*What you will do*. Transcribe the material exactly. Images do not belong in the copy.

*Information shown*.
— start —

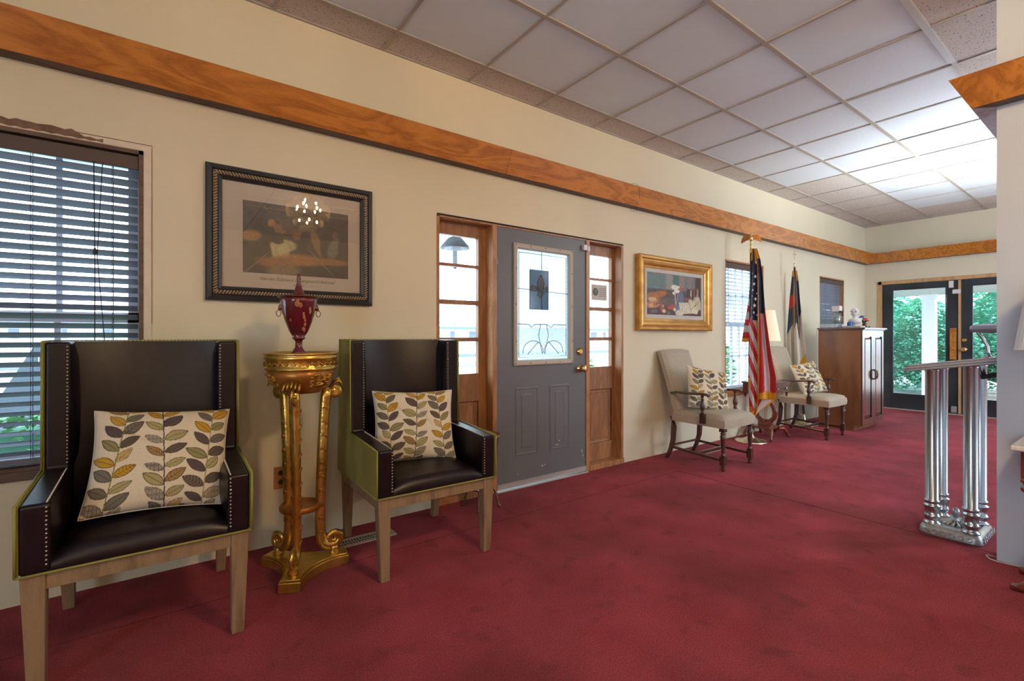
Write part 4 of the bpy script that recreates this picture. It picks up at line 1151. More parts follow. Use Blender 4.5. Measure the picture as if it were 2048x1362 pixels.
def star(cx, cy, r, rot, tilt=1.0, Pg=None, yo=-.006, l=1497, rr_=1517):
    pts = []
    for k in range(10):
        a = rot + k * PI / 5; q = r if k % 2 == 0 else r * .42
        pts.append((cx + q * math.sin(a) * tilt, cy - q * math.cos(a)))
    V = [wp(px, py, 5.14, FY1, -.075) for px, py in pts]
    st = MB(); st.add(V, [tuple(range(10))]); st.build('star', 'white_cloth', fl1)
for (cx, cy, r, t_) in ((1512, 525, 2.5, .6), (1510.5, 553, 4.2, .8), (1508, 568, 4.0, .9), (1505.5, 580, 3, .7), (1513, 587, 2.6, .5), (1511, 598, 4.2, .8), (1504.5, 592, 2.2, .5), (1509, 611, 4.6, .9), (1504, 616, 2.2, .4), (1507.5, 625, 3.6, .7), (1514, 630, 2.4, .5), (1504, 634, 2, .5), (1505, 547, 2.2, .5)):
    star(cx, cy, r, random.uniform(-.3, .3), t_)

# Christian flag
FY2 = 2.70
px_, py_ = 6.63, FY2
f2 = thing('flagpole', 'slim flagpole topped by a small cross leaning behind the far beige armchair', 'flagpole', (px_, py_, 0))
MB().lathe([(.150, 0), (.150, .008), (.14, .016), (.09, .026), (.045, .045), (.03, .07), (.021, .09), (.019, .14), (.001, .14)], (px_, py_, 0), 36).build('base', 'pale_brass', f2)
tpx = wy(1589, 535, FY2)
MB().tube([(px_, py_, .1), (tpx[0], FY2, tpx[2])], .012, 12).build('pole', 'walnut', f2)
cz = tpx[2]
cr_ = MB().lathe([(.012, 0), (.016, .01), (.010, .03), (.014, .045), (.006, .055), (.006, .10)], (tpx[0], FY2, cz), 12)
cr_.bx(tpx[0] - .006, tpx[0] + .006, FY2 - .005, FY2 + .005, cz + .09, cz + .215); cr_.bx(tpx[0] - .038, tpx[0] + .038, FY2 - .005, FY2 + .005, cz + .155, cz + .168)
cr_.build('cross_finial', 'pale_brass', f2, bevel=.0015)
NV2, CRM, G2 = (.022, .040, .10), (.60, .55, .46), (.66, .36, .03)
fl2 = thing('christian_flag', 'white flag with navy corner, red cross and gold fringe hanging from the cross-topped pole', 'flag', (tpx[0], FY2, .4))
def c1(u, px, py):
    if u > .86 and py < 650: return G2
    if py < 552: return G2
    if py < 672 - (px - 1573) * 1.9: return (.50, .015, .02) if 591 < py + (px - 1580) * .3 < 617 else NV2
    if 617 < py < 650 and u < .8 and py < 640: return NV2
    return CRM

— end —

*Exercise response*.
Write part 4 of the bpy script that recreates this picture. It picks up at line 1151. More parts follow. Use Blender 4.5. Measure the picture as if it were 2048x1362 pixels.
def star(cx, cy, r, rot, tilt=1.0, Pg=None, yo=-.006, l=1497, rr_=1517):
    pts = []
    for k in range(10):
        a = rot + k * PI / 5; q = r if k % 2 == 0 else r * .42
        pts.append((cx + q * math.sin(a) * tilt, cy - q * math.cos(a)))
    V = [wp(px, py, 5.14, FY1, -.075) for px, py in pts]
    st = MB(); st.add(V, [tuple(range(10))]); st.build('star', 'white_cloth', fl1)
for (cx, cy, r, t_) in ((1512, 525, 2.5, .6), (1510.5, 553, 4.2, .8), (1508, 568, 4.0, .9), (1505.5, 580, 3, .7), (1513, 587, 2.6, .5), (1511, 598, 4.2, .8), (1504.5, 592, 2.2, .5), (1509, 611, 4.6, .9), (1504, 616, 2.2, .4), (1507.5, 625, 3.6, .7), (1514, 630, 2.4, .5), (1504, 634, 2, .5), (1505, 547, 2.2, .5)):
    star(cx, cy, r, random.uniform(-.3, .3), t_)

# Christian flag
FY2 = 2.70
px_, py_ = 6.63, FY2
f2 = thing('flagpole', 'slim flagpole topped by a small cross leaning behind the far beige armchair', 'flagpole', (px_, py_, 0))
MB().lathe([(.150, 0), (.150, .008), (.14, .016), (.09, .026), (.045, .045), (.03, .07), (.021, .09), (.019, .14), (.001, .14)], (px_, py_, 0), 36).build('base', 'pale_brass', f2)
tpx = wy(1589, 535, FY2)
MB().tube([(px_, py_, .1), (tpx[0], FY2, tpx[2])], .012, 12).build('pole', 'walnut', f2)
cz = tpx[2]
cr_ = MB().lathe([(.012, 0), (.016, .01), (.010, .03), (.014, .045), (.006, .055), (.006, .10)], (tpx[0], FY2, cz), 12)
cr_.bx(tpx[0] - .006, tpx[0] + .006, FY2 - .005, FY2 + .005, cz + .09, cz + .215); cr_.bx(tpx[0] - .038, tpx[0] + .038, FY2 - .005, FY2 + .005, cz + .155, cz + .168)
cr_.build('cross_finial', 'pale_brass', f2, bevel=.0015)
NV2, CRM, G2 = (.022, .040, .10), (.60, .55, .46), (.66, .36, .03)
fl2 = thing('christian_flag', 'white flag with navy corner, red cross and gold fringe hanging from the cross-topped pole', 'flag', (tpx[0], FY2, .4))
def c1(u, px, py):
    if u > .86 and py < 650: return G2
    if py < 552: return G2
    if py < 672 - (px - 1573) * 1.9: return (.50, .015, .02) if 591 < py + (px - 1580) * .3 < 617 else NV2
    if 617 < py < 650 and u < .8 and py < 640: return NV2
    return CRM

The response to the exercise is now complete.